Wherever a line holds the word "writing", copy that line out.

START Data section

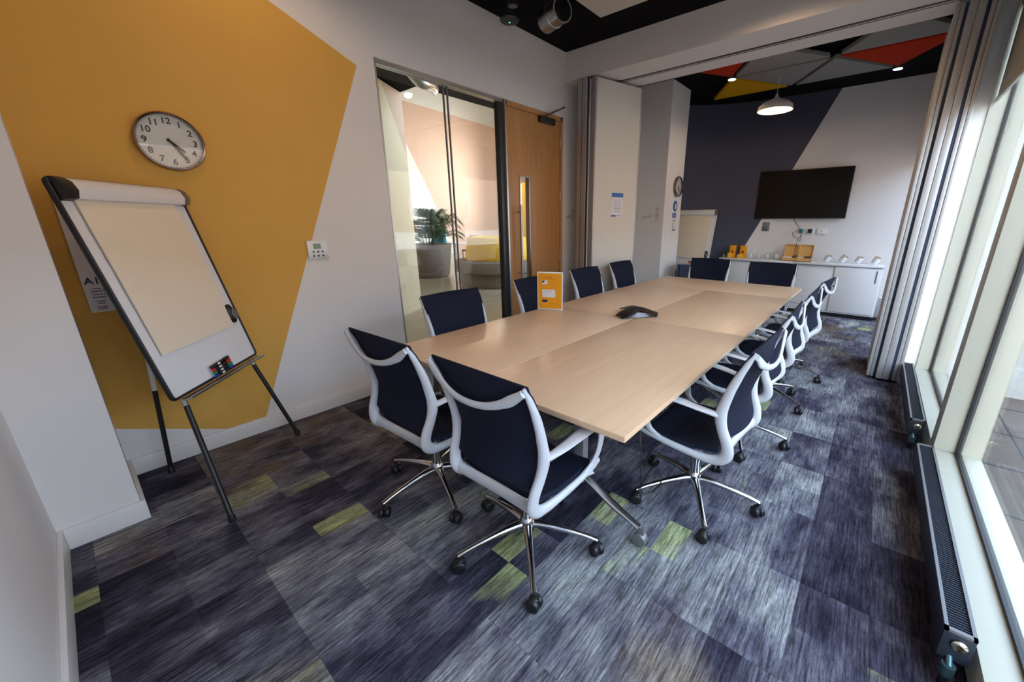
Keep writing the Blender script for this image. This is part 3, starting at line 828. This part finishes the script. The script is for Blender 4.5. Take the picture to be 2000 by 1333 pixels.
MB().prism([(-.018, -.045), (.028, -.045), (.038, .0), (.030, .035), (.015, .045), (-.005, .03), (-.022, .01)], .003, .0045).build('hand_symbol', M_wpaper, t)
MB().box(-.085, .06, -.175, -.100, 0, .003).build('caption', M_blue, t)
MB().box(-.07, .045, -.123, -.119, .003, .004).box(-.07, .045, -.141, -.137, .003, .004).box(-.07, .03, -.158, -.154, .003, .004).build('caption_text', M_wpaper, t)
notice('notice', 'pale grey notice on the pillar below the blue mandatory sign', frame_M((.621, 6.80, 1.375), (0, 1, 0), (0, 0, 1), (1, 0, 0)), .15, .20,
       [('small_text', M_greym, [(-.4, -.32, -.4, .4), (.05, .1, -.4, .4), (-.4, .3, .36, .42), (-.35, .4, -.42, -.3)])])
# faint stencil writing on the pillar front and on the wall beside the door
def scribble(label, M_, w_, h_):
    q = MB(); rnd = random.Random(3)
    for k in range(5):
        x = -w_/2+k*w_/9; z = -h_*.2+rnd.uniform(-.3, .3)*h_*.5
        q.box(x, x+w_*.10, z, z+.006, 0, .0006).box(x, x+.006, z-h_*.12, z+h_*.12, 0, .0006)
    for k in range(9): q.box(w_*.22, w_*.42, -h_/2+k*h_/9, -h_/2+k*h_/9+.007, 0, .0006)
    o = q.build('wall_lettering', M_lett, None, smooth=0, M=None); o.matrix_world = M_
    return tag(o, label, 'lettering')
M_lett = mat('faded_brown_ink', (.26, .17, .14), .8, noise=.2)
scribble('faded lettering on the front of the grey-brown pillar', frame_M((.42, 6.379, 1.545), (1, 0, 0), (0, 0, 1), (0, -1, 0)), .30, .20)
scribble('faded lettering on the white wall strip right of the oak door', frame_M((.0005, 4.865, 1.53), (0, 1, 0), (0, 0, 1), (1, 0, 0)), .17, .16)
# ------------------------------------------------------------ things on the tables
ang = math.atan2(.095, .20)
t = thing('table_sign', 'orange upright acrylic table sign on the near left table', 'sign', M=frame_M((1.150, 3.038, .7305), (math.cos(ang), math.sin(ang), 0), (0, 0, 1), (math.sin(ang), -math.cos(ang), 0)))
MB().box(-.108, .108, .0, .315, -.0025, .0025).build('acrylic_holder', M_cup, t, bevel=.001)
MB().box(-.100, .100, .010, .304, .0026, .0034).build('card', M_orange, t)
MB().box(-.108, .108, 0, .004, -.035, .03).build('holder_foot', M_glass, t)
MB().box(-.066, -.022, .215, .246, .0035, .0042).box(-.066, .045, .105, .170, .0035, .0042).build('white_box', M_wpaper, t)
MB().box(-.066, -.022, .062, .085, .0035, .0042).box(-.066, -.046, .228, .243, .0043, .0046).build('dark_box', M_ink, t)
q = MB()
for k in range(9): q.box(-.055+k*.0085, -.049+k*.0085, .266, .271, .0035, .0040)
q.box(-.02, .03, .255, .257, .0035, .004).box(-.01, .045, .05, .052, .0035, .004).box(-.05, -.02, .152, .1545, .0043, .0046).box(-.015, .015, .152, .1545, .0043, .0046)
q.build('small_print', M_raftr, t)
# conference phone: three-lobed arched body
t = thing('conference_phone', 'black three-lobed conference phone at the centre of the tables', 'phone', (1.800, 3.30, .7305), math.radians(8))
def lobe(a):
    q = MB()
    ca, sa = math.cos(a), math.sin(a)
    def fn(u, v):
        r = v*.175; w_ = (.060-.020*v+.012*v*v); x = r; y = (2*u-1)*w_
        z = .012+.052*math.cos(min(1, v)*PI*.48)*(1-.35*(2*u-1)**2)
        return (x*ca-y*sa, x*sa+y*ca, z)
    q.grid(fn, 8, 10, .008); return q
for k in range(3): lobe(2*PI*k/3+.25).build('phone_lobe', M_blackp, t, smooth=60)
MB().lathe([(.05, 0), (.07, .004), (.072, .03), (.055, .060), (.02, .066)], 24).build('phone_body', M_blackp, t, smooth=50)
for k in range(3):
    a = 2*PI*k/3+.25+PI/3
    q = MB(); ca, sa = math.cos(a), math.sin(a)
    def fn(u, v):
        th = a+(2*u-1)*.85; r = .072+.028*math.cos((2*u-1)*PI/2)
        rr = .105 + .045*abs(2*u-1)**1.5 - .02*v
        return (rr*math.cos(th), rr*math.sin(th), .006+.034*v*math.cos((2*u-1)*PI*.45))
    q.grid(fn, 12, 3, .004).build('speaker_grille', M_greym, t)
MB().box(-.02, .035, -.022, .022, .058, .066).build('display', M_lcd, t)
for k in range(3):
    a = 2*PI*k/3+.25
    MB().lathe([(.012, 0), (.012, .008)], 12, T(.16*math.cos(a), .16*math.sin(a), 0)).build('rubber_foot', M_gasket, t)
# loose cable hanging under the near right table
t = MB().tube([(2.52, 1.98, .20), (2.56, 2.00, .32), (2.60, 1.99, .40), (2.62, 2.03, .34), (2.60, 2.08, .26), (2.56, 2.07, .2), (2.53, 2.03, .22), (2.50, 2.06, .42), (2.45, 2.10, .63), (2.42, 2.12, .70)], .003, seg=6)
tag(t.build('loose_cable', M_blackp), 'thin black cable looped under the near corner of the tables', 'cable')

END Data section

→ **Written solution**:
Keep writing the Blender script for this image. This is part 3, starting at line 828. This part finishes the script. The script is for Blender 4.5. Take the picture to be 2000 by 1333 pixels.
# faint stencil writing on the pillar front and on the wall beside the door